David Bratman on April 29, 2019
Hélène Grimaud

James Gaffigan, who was associate conductor of the San Francisco Symphony a decade ago, returned to Davies Symphony Hall last week to lead his old outfit in a potpourri of a program. I heard Friday’s performance.

The concert began with two gentle and reserved works by the most titanically aggressive composers in the repertoire — Beethoven and Wagner — and it concluded with some of the more dramatic utterances of two composers known for more dulcet tones — Mozart and Samuel Barber.

Hélène Grimaud | Credit: Matt Henkk

The Beethoven piece was his Piano Concerto No. 4, with Hélène Grimaud as soloist. The Andante of this work is supposed to be a dialogue in which a soothing piano tames a gruff orchestra, but this performance became a competitive exercise in dueling sweetness. Gaffigan didn’t go for the gruff, trying to negate it instead. But no matter how light and crisp the orchestra’s chords became under his direction, Grimaud, with Beethoven’s encouragement, easily outdid him with the softest and most tender pianissimos imaginable. It was so quiet that every ambient sound in the hall was audible.

In the faster, but not much louder, outer movements, the orchestra’s gentility was more evenly matched by a bright and frisky accompaniment by Grimaud, with trills coming out with the surety and regularity of pressing a buzzer.

The concerto was preceded by a 10-minute chunk of the Good Friday music from Wagner’s Parsifal. Though a couple of fortes occur in this stretch, overall it’s so calm and peaceful it makes the Siegfried Idyll seem dramatic by comparison.

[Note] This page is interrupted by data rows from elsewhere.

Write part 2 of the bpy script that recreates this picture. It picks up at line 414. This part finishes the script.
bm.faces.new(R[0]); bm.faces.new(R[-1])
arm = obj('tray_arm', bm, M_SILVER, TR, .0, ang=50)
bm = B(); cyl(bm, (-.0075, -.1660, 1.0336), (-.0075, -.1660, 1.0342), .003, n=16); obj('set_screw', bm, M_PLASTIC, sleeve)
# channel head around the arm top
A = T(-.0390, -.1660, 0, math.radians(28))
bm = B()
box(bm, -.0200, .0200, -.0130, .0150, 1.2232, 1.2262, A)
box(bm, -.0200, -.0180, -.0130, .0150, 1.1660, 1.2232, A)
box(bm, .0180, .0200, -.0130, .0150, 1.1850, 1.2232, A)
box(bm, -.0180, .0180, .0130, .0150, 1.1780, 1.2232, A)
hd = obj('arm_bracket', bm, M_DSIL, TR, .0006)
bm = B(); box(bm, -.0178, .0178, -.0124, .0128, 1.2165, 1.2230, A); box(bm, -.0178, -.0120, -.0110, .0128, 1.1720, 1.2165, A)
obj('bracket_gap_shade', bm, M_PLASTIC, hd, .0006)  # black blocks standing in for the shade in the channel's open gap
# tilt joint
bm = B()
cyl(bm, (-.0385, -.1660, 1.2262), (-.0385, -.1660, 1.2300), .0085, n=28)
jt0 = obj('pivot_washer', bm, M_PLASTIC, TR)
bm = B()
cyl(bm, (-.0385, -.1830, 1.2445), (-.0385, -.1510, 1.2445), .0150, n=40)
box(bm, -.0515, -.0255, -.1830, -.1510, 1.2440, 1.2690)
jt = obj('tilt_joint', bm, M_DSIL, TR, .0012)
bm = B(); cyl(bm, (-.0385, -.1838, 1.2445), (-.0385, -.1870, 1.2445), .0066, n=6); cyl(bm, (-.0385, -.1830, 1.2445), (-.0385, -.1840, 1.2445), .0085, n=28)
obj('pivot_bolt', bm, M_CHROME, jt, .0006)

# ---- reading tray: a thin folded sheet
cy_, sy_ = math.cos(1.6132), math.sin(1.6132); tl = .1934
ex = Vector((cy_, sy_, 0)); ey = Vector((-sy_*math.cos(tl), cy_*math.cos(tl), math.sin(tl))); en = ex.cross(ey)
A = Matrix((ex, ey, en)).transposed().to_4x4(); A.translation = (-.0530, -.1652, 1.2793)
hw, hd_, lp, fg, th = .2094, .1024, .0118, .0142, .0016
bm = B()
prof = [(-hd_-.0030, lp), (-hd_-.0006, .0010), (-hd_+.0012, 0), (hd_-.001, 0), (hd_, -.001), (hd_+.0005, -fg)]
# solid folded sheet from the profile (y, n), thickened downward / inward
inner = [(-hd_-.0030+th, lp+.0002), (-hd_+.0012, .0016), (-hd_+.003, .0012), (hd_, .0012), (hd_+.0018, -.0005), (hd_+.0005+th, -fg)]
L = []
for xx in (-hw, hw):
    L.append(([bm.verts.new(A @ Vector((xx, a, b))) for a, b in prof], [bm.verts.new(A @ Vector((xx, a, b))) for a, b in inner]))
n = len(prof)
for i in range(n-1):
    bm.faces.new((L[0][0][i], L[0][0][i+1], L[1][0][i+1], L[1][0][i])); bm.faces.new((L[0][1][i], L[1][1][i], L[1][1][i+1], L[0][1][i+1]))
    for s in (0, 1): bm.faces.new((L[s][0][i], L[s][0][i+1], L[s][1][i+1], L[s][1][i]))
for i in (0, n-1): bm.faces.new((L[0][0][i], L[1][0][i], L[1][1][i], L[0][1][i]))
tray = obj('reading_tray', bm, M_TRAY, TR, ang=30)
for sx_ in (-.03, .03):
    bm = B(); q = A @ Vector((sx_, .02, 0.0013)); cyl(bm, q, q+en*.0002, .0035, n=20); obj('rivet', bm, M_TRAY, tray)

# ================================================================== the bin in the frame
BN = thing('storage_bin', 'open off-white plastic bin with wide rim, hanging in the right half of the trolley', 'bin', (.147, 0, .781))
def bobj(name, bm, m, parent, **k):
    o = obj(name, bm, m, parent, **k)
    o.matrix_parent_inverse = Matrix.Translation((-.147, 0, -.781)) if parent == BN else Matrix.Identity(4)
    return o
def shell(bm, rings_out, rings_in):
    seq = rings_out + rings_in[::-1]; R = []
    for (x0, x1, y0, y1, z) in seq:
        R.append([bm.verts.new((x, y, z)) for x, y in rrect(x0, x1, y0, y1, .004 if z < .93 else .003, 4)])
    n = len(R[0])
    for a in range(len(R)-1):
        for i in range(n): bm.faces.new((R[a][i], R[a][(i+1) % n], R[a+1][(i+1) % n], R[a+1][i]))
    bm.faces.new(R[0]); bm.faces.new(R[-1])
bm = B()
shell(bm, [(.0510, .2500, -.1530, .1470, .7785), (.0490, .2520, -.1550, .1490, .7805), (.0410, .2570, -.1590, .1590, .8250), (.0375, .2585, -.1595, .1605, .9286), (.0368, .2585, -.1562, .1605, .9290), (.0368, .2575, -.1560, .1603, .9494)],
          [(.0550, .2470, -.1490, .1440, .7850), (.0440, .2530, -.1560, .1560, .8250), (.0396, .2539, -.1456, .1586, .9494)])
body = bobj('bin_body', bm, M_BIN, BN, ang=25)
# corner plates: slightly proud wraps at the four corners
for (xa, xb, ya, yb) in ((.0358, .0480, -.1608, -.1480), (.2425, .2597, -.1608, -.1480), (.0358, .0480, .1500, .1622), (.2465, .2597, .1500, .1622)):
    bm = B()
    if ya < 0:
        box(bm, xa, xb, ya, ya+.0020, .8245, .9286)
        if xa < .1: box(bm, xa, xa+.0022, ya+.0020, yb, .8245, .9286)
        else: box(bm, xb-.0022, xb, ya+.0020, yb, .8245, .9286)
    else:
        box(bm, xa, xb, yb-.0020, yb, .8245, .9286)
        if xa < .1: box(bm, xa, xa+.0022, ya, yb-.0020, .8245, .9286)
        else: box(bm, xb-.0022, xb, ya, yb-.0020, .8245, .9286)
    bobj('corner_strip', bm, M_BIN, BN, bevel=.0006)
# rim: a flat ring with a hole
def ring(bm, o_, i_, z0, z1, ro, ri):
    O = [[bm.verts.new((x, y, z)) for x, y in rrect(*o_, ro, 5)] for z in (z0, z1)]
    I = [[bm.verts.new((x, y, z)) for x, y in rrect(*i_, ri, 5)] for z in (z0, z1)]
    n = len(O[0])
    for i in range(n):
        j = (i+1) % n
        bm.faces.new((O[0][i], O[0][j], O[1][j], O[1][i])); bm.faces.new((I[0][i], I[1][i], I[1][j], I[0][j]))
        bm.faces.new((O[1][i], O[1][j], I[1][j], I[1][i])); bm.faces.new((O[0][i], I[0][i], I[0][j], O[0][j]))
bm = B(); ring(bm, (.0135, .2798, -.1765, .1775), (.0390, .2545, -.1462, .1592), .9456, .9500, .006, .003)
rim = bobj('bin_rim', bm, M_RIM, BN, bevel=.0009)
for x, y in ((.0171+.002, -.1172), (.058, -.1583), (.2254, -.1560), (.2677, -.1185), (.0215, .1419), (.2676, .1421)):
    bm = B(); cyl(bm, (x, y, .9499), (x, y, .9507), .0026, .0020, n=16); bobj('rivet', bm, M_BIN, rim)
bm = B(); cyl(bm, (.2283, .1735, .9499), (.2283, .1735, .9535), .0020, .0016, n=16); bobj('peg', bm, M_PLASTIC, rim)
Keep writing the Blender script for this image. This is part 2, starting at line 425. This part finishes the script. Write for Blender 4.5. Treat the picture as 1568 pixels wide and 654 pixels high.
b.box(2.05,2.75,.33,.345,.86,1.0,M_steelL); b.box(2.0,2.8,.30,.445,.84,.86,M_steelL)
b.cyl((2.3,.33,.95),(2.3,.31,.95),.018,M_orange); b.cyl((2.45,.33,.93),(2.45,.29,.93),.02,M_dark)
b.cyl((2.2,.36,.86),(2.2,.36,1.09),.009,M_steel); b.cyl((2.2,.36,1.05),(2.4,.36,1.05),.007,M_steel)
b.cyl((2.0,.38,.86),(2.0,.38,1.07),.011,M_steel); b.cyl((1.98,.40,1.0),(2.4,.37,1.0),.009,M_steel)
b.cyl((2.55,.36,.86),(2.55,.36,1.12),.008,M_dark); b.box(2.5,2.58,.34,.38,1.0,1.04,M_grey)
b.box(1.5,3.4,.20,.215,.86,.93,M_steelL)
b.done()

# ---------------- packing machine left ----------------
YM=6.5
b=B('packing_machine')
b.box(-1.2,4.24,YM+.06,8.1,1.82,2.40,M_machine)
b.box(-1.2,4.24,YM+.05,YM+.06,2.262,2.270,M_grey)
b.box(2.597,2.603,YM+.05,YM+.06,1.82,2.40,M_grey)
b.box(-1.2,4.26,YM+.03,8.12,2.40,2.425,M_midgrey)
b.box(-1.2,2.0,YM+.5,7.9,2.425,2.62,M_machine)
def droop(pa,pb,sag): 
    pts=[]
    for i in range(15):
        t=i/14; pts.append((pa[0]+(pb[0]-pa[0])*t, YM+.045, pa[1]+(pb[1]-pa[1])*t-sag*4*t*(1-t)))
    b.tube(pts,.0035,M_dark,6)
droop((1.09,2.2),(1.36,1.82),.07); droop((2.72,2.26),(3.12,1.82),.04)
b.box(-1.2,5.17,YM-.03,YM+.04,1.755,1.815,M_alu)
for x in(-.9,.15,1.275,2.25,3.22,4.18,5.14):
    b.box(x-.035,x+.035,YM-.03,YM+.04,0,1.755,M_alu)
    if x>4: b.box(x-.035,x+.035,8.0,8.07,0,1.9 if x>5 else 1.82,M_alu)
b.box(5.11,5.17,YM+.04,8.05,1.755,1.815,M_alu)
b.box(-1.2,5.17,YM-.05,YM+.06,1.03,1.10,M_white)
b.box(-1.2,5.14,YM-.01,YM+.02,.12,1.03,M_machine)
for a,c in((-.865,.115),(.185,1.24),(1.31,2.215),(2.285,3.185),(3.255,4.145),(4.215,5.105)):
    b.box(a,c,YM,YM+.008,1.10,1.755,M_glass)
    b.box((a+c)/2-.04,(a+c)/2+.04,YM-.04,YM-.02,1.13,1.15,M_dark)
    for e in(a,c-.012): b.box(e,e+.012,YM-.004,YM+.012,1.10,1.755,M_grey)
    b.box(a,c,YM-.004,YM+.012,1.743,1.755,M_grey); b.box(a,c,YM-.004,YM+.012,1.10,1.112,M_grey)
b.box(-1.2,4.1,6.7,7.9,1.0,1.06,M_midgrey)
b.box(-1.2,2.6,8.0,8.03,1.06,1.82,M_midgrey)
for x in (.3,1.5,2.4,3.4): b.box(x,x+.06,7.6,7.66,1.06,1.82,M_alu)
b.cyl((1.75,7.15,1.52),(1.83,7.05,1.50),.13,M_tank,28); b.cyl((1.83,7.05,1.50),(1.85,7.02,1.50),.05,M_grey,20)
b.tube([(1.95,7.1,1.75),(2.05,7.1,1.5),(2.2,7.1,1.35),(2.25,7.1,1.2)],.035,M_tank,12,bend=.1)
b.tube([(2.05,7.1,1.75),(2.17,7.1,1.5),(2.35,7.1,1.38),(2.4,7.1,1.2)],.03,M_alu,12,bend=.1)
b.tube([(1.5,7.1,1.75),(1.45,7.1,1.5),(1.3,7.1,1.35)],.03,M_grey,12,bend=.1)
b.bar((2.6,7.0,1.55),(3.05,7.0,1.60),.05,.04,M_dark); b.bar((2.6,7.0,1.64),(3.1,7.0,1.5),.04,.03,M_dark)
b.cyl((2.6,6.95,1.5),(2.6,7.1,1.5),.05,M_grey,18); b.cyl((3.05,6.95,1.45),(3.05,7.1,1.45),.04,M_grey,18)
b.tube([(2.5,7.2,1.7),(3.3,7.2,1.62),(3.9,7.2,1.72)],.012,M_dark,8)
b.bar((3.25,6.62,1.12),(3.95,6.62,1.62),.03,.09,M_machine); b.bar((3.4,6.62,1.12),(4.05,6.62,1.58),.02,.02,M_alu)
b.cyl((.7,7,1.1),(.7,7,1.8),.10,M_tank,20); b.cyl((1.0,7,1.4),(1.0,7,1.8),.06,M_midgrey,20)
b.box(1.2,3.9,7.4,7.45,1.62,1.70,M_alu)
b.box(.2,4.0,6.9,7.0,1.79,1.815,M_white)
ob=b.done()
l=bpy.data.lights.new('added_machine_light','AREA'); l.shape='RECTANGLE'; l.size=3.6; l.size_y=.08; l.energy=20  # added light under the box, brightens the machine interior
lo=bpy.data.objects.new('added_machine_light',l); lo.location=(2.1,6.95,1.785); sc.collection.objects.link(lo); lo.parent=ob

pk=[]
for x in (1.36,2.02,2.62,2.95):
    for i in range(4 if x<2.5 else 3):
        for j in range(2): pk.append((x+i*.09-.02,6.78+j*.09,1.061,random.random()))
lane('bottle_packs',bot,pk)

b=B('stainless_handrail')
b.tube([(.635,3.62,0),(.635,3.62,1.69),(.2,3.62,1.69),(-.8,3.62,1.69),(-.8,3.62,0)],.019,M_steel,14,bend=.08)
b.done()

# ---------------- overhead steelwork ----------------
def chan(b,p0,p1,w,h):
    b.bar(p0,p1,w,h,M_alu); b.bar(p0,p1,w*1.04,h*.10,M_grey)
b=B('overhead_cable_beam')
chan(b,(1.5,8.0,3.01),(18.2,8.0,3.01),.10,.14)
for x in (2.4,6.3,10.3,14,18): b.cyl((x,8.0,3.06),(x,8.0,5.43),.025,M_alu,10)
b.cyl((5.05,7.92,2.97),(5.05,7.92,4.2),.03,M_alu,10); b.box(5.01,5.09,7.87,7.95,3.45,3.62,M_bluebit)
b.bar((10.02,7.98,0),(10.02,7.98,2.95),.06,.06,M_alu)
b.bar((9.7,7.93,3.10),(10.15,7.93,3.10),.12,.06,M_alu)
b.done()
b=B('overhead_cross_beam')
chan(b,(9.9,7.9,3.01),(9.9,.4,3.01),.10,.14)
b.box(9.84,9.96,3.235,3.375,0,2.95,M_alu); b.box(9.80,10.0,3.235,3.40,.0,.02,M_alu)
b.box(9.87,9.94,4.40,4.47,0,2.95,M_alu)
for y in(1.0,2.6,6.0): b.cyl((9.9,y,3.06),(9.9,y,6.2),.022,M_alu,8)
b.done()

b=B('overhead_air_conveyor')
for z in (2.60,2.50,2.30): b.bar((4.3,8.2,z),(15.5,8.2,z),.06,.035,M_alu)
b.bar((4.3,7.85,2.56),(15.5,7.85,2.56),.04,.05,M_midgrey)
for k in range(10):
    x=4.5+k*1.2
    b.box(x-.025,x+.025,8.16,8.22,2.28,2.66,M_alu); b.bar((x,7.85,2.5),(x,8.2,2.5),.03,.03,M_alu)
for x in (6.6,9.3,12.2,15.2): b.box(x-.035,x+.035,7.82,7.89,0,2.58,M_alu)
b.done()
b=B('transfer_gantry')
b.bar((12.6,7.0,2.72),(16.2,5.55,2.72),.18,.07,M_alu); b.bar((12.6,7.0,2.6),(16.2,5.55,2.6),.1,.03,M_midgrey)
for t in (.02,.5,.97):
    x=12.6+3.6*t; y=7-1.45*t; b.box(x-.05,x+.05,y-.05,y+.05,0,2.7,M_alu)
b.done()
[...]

Not all of Mozart’s symphonies are loud and declamatory, but he was a canny audience-pleaser and knew that listeners in Paris favored works with big tuttis and lots of timpani, so in 1778 he wrote his Symphony No. 31 in D for them to that specification. Again, Gaffigan preferred to take this in a sprightly fashion. With piping and crackling winds and whipping key changes, this heavy piece became almost frothy. Of the two competing Andante movements for this symphony, Gaffigan chose the one in 6/8, holding to Alan Tyson’s view that it’s the second version, the one that pleased the Parisians more.

James Gaffigan | Credit: David Künzler and Melchior Bürgi

Barber’s best-known music is typically either melancholy and wistful or lively and chipper. When he wrote his Symphony No. 1 in 1935–36, however, he decided it should be tough and muscular. It’s in one movement, and takes an ingenious form by which the various themes of the opening exposition recur as the principal themes of succeeding sections which take the place of other movements in a multimovement work.

It’s not always easy for listeners to follow this form because the angular muscularity of the themes keeps them from being very tuneful. The material is, at least, active and colorful, and this performance shone in those aspects. Gaffigan declined to dial down the heft of the music this time, treating this rather small-scale work as the large climax of the program. The climaxes at the ends of the sections were powerful and abrupt.

Barber’s symphony is a major statement in 20th-century American music, worthy to stand with similarly bold symphonies by his slightly older contemporaries Aaron Copland and Roy Harris. It was a surprise to read in the program that the Barber has been played by S.F. Symphony only once before, in 1963 under Howard Mitchell, then music director of the National Symphony in Washington.